Saturday, September 8, 2007

East Village, Sept. 2007


My teacher gave a terrific talk on Thursday about intimacy. Not only how to be intimate with others, and let down all the barriers that prevent us from really knowing other people, but also how to be intimate with ourselves. Before we can know and trust anyone else, we have to really know, and really trust, our own self.

I am terrible at this. And even that sentence is an example.

I tend to intellectualize everything -- not that I’m particularly smart, but just that I see the world through a very cerebral lens. As a result, I often cut myself off from what I’m really feeling. My body and my emotions become secondary to intellect and reason.

I also label everything -- like calling myself “terrible” above. As my teacher said:

“For whatever reason, all the causes and conditions that have led to where we are right now, so often we pull away -- and we separate our self from our self. We tell ourselves we’re very bad or we tell ourselves we’re very good, and it really doesn’t matter which, except one feels a little better than the other temporarily. Or we ought to, or we should, or we can’t -- and we separate and we separate.”

She points out that sitting is a way of training ourselves to really BE with ourselves -- our physical being, our breath -- as we watch the mad scramble of our minds. It’s a way of learning intimacy. And boy, do I need that.

My teacher has been posting many of her dharma talks online, and if you’re interested, you can hear this talk here. It really spoke to me, reminding me of some of the elementary reasons for practice.

7 comments:

Anonymous said...

I too am "terrible" at intimacy. Thanks so much for the link to the talk. I can definitely benefit from these ideas!

Wow.

Anonymous said...

I sure am bad at being with myself. I am better than I used to be. In the past I was so worried about what everyone else thought of me that I pretended to be different than I was. As I have gotten older, I am more comfortable with me.

thanks for the link!

Anonymous said...

does everyone have problems with this? me too anyway, i feel like i've only really begun learning over the past few years - i really liked and understood (i think) what you've shared here and will def. follow the link when i've got time and space ALONE (for once wd. be nice!!!) in my study.

:o)


loved the pics from the previous. your apartment looks lovely (suits you)
not quite how i remember from my dream tho...

Anonymous said...

Actually, Lettuce, I think everyone DOES have this problem to some degree.

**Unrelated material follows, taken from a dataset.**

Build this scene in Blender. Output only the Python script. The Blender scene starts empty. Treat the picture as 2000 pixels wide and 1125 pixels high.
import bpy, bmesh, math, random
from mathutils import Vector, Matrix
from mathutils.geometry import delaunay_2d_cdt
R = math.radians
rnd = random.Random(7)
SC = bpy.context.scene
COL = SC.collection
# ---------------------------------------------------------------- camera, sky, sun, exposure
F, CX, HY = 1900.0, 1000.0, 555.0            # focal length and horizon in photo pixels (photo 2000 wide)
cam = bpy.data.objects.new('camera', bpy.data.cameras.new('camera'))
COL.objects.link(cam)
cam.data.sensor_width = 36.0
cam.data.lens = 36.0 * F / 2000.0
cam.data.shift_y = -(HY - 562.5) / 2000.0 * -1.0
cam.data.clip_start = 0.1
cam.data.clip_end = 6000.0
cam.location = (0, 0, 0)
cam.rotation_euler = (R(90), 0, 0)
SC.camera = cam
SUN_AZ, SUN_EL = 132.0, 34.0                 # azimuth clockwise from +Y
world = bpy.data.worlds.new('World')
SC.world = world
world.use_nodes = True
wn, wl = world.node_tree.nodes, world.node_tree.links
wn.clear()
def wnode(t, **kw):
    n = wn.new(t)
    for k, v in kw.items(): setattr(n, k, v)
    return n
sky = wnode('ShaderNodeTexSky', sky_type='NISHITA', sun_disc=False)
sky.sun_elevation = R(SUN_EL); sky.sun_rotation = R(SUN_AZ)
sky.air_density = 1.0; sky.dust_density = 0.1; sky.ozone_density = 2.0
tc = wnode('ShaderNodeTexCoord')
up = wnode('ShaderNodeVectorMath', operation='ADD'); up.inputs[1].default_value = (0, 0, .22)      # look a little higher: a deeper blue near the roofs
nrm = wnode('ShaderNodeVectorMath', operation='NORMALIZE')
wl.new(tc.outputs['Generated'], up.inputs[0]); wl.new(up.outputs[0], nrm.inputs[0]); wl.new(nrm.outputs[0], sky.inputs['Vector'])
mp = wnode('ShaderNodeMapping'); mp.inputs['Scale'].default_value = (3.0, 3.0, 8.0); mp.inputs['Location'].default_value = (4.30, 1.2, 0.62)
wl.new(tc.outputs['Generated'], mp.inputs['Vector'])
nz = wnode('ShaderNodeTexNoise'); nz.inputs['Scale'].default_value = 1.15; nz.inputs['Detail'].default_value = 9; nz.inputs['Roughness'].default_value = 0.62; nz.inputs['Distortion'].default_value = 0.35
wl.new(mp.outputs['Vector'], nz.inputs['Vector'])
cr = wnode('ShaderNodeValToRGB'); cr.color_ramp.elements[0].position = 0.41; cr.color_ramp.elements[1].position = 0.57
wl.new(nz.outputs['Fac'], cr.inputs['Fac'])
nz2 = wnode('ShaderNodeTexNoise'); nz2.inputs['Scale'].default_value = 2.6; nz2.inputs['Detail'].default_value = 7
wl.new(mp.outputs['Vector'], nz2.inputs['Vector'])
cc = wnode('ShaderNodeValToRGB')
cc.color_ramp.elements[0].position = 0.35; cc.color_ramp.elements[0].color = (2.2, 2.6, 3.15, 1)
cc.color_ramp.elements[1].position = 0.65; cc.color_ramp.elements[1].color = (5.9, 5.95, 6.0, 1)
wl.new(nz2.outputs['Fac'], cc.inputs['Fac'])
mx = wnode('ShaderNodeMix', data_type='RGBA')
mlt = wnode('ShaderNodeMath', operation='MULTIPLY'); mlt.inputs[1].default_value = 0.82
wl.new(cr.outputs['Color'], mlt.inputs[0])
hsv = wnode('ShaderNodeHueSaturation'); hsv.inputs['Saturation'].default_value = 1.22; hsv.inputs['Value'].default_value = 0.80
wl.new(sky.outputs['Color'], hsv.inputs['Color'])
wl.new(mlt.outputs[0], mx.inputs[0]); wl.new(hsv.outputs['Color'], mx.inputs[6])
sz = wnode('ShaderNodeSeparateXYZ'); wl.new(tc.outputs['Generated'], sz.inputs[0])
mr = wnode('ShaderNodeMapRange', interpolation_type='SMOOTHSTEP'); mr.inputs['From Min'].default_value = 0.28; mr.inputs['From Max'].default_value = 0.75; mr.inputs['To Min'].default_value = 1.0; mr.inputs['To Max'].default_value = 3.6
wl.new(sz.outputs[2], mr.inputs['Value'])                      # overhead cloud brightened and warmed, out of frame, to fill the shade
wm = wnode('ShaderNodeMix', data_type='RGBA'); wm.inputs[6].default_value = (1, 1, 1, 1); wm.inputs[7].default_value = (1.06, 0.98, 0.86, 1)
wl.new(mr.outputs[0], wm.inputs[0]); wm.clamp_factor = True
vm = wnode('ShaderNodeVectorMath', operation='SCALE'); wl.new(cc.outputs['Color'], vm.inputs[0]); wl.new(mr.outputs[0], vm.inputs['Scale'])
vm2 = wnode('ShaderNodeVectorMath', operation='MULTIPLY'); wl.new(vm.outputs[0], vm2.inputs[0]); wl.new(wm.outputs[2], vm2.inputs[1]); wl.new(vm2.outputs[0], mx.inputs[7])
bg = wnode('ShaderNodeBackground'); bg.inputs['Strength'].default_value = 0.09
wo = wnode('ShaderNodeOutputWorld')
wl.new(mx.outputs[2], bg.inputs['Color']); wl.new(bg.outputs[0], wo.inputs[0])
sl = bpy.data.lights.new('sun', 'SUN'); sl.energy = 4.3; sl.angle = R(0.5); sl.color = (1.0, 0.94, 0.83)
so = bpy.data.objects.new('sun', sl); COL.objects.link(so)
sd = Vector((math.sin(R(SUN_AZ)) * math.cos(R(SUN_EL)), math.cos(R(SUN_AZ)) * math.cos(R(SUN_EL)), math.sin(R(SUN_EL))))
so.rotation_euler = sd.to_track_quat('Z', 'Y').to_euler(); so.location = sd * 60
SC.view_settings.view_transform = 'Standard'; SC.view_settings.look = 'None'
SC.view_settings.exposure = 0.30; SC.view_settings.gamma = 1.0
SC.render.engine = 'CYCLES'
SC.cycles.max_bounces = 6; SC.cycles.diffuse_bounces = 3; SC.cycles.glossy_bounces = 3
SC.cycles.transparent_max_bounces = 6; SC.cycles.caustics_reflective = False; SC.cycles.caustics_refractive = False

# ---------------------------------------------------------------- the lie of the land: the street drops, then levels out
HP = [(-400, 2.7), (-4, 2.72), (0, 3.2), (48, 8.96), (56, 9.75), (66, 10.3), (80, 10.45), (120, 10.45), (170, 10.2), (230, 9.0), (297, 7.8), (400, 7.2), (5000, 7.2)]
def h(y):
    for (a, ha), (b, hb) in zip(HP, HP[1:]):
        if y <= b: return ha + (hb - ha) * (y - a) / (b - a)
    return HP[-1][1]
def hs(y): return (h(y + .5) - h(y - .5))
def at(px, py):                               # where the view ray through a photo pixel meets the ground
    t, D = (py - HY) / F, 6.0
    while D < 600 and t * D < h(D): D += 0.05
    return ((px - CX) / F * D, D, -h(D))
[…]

Our educational systems and our cultures teach us to divide things up and discriminate between good and bad, so we wind up with all these partitions that prevent us from merely allowing life to flow along, without judgments. And those judgments, all that thinking, get in the way of our attempts to be intimate.

As Merle said, though, it does seem to get better as we get older. I think we realize somewhere along the line that a lot of the intellectualizing we've been taught is actually rather useless.

Anonymous said...

i haven't got any problems at all
;0o



(perhaps i am too silly?)

Anonymous said...

Steve - welcome to the human condition. ;-) Seriously - I could write a massive commentary on what you say, but suffice it to say that what you are talking about in this post is the very reason I am alive - to combat this kind of thinking and turn people on to other alternatives. Language...perceptions...it all creates our reality.

Anonymous said...

P.S. - read anything by Parker Palmer, or pick up something by Kenneth Gergen.